Pocas cosas en la vida resultan tan poco edificantes o dolorosas como el hecho de despedir a un ser querido. Sea o no sea familiar, la cercanía es un hecho que nos acerca y nos significa, nos identifica y provoca en nosotros sentimientos hondos e imperecederos. Tal vez sea la muerte un paso más en el maravilloso proyecto de la vida, pero incluso desde el punto de vista antropológico el reconocimiento de ésta constituye un ejercicio personal de aceptación no siempre sencillo.

Despedir a quien fuera uno de los iconos de la cultura reivindicativa y militante del siglo XX, un personaje imprescindible para comprender la ascensión de toda una generación, a saber, el canadiense nacido en 1934 Leonard Cohen, me supone un trago amargo y genera un vacío difícil de suplir ante la ausencia de nuevos modelos de compromiso musical en particular y cultural en general.

Dotado de un simplismo único -él mismo lo afirmaba en aquel discurso memorable al recoger el premio "Príncipe de Asturias" de las Letras en su 31.ª edición- "que con sólo tres acordes y su primera guitarra" se animó a escribir y participar de una suerte creativa que muy pocos han sabido construir a lo largo de una carrera brillante, plagada de éxitos y con momentos de claro oscuro que nunca teñirán un ejercicio de brillantez creativa único en la historia de la canción.

Pocos autores, Dylan como estandarte y cuatro más, han sabido conectar desde sus letras amargas, aciagas, preciosistas o irónicas, el devenir de una generación que contempló la derrota de la estupidez humana en las contiendas que sucedieron a la Segunda Gran Guerra y que se empleara tan a fondo para dignificar la condición humana y su compromiso.

Esos tres acordes construyeron no sólo su leyenda, sino que abrieron la puerta a infinidad de músicos en ciernes, imberbes que vieron en el canadiense no sólo un modelo -único por su vocalidad profunda, mistérica o espiritual-, sino un espejo en el que sucumbir a la tentación de agarrar el instrumento y fomentar la creación de nuevas letras; en definitiva, una literatura que aunque hoy ha sido reconocida con un Nobel para un contemporáneo cuestionado por toda la familia literaria mundial, es de calidad, y contiene, entre otras cosas, la autenticidad que la ficción no siempre consigue.

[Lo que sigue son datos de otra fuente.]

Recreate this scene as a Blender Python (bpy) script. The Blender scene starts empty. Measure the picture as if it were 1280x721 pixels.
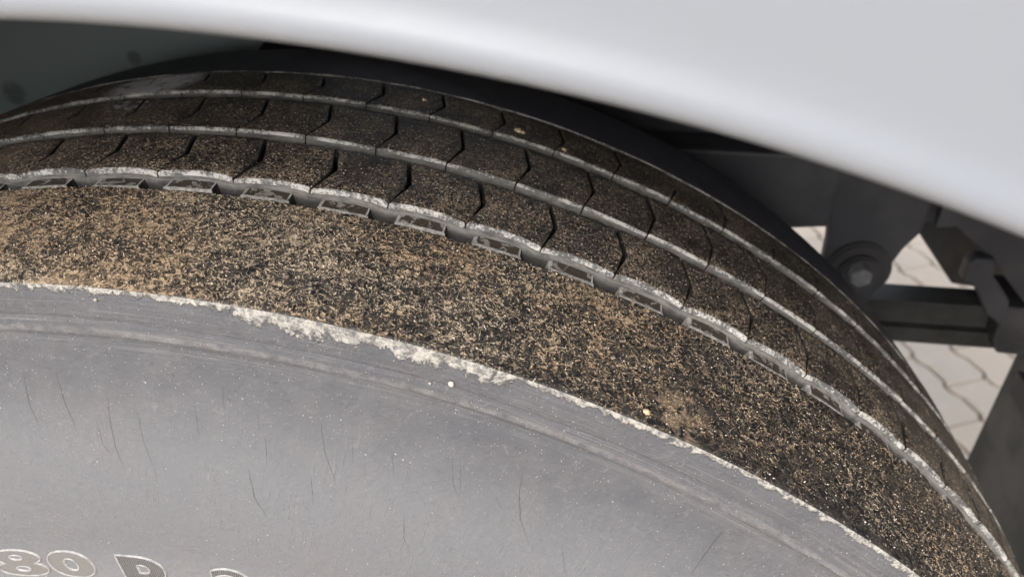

Esa autenticidad ha consistido en no plegarse ante nada, permanecer fiel a sus tres acordes, a sus creencias -siempre controvertidas, pero líbrenos Troilo o Pichote parafraseando a Benedetti- y militar una fe en la humanidad que no siempre se ha comprometido por igual con las causas de los que no tienen voz alguna.

Leonard Cohen ha escrito algunas de las canciones más bellas de la historia. Take this waltz, Suzanne, I'm your man, Take me to the end of love constituyen un legado preciosista cargado de locura, de inteligencia, de amor, de belleza y de generosidad.

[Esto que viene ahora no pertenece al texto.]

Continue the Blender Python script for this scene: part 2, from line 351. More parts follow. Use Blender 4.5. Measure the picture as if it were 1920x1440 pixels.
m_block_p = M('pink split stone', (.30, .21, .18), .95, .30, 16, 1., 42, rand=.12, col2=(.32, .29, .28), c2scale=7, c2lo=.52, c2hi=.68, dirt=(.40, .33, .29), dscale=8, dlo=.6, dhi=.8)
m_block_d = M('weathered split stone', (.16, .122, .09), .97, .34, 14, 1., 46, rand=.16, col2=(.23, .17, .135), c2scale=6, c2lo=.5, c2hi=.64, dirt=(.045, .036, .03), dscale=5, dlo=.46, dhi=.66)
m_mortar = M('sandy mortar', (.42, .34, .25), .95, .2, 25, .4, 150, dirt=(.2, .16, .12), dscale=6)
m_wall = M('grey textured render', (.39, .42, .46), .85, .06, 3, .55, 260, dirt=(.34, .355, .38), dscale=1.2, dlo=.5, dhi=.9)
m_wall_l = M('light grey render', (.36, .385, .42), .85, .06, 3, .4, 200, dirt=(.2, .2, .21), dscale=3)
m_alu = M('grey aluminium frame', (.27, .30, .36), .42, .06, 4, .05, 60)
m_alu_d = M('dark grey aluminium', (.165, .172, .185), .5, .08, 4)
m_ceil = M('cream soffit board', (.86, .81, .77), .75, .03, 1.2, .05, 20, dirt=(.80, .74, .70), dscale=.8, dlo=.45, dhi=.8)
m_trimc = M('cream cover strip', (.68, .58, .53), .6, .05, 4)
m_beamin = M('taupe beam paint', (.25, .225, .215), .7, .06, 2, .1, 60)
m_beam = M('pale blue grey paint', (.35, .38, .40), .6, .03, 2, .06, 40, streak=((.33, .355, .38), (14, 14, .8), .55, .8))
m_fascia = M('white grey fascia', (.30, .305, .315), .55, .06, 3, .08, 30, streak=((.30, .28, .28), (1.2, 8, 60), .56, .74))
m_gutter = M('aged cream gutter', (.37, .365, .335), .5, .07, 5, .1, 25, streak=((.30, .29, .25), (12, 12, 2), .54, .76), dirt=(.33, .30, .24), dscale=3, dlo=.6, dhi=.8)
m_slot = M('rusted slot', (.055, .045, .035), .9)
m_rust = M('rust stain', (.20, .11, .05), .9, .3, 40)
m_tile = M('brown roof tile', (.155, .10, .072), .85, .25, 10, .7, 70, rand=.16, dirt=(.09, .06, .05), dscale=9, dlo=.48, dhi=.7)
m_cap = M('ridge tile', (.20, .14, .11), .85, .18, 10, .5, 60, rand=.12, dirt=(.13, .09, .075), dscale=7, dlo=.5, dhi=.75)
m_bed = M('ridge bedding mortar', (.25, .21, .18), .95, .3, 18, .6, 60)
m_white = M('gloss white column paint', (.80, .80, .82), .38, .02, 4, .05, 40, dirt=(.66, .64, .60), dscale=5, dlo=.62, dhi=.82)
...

Su pasión por Lorca o Whitman lo llevó a elaborar una poesía clásica y transgresora al mismo tiempo. De hondura sin ambages y cercana a la cotidianidad de sus contemporáneos más cercanos. Pero también de las estéticas alejadas y de las corrientes estéticas de las que nunca bebió y que nunca parecieron interesarle demasiado.

Sus discos son clásicos. Su uso de los sintetizadores a comienzos del XXI no hicieron sino demostrar que su voz y sus letras pueden conciliar con los nuevos lenguajes. Sustituyó su vieja guitarra por la electrónica y los coros femeninos que matizaban su singular voz plagada de acentos y guiños a la prosodia y al misticismo. Daba igual. Cohen ha llenado auditorios durante toda su vida y tan sólo la reclusión monacal -cosa de un tiempo, el suficiente para recuperar su confianza y la libertad creativa-, y a buen seguro que hoy se convertirá en un superventas para nostálgicos y la nueva generación de músicos independientes que tienen en Cohen algo más que un icono.

La pérdida, dolorosa insisto, irreparable y cruel, suerte final de cualquier ser vivo, no deja de ser una paradoja y una anécdota más de aquel que con su canción Hallelujah nos enseñó a todos que una sola palabra puede conciliar y reconciliar toda la humanidad. Que la simplicidad de su melodía hipnótica la convierte en una de las más versionadas de la historia.

Que su palabra, y su testamento, al igual que la cátedra de la Universidad de Oviedo impulsada con 50.000 euros del premio "Príncipe de Asturias", no es más que un reflejo, otro más, de quien vivió y regaló tanta vida a toda la humanidad. Este "end of love" es el comienzo de una leyenda y, tal vez, una excusa para volver el corazón hacia su música y su poesía. En buena hora.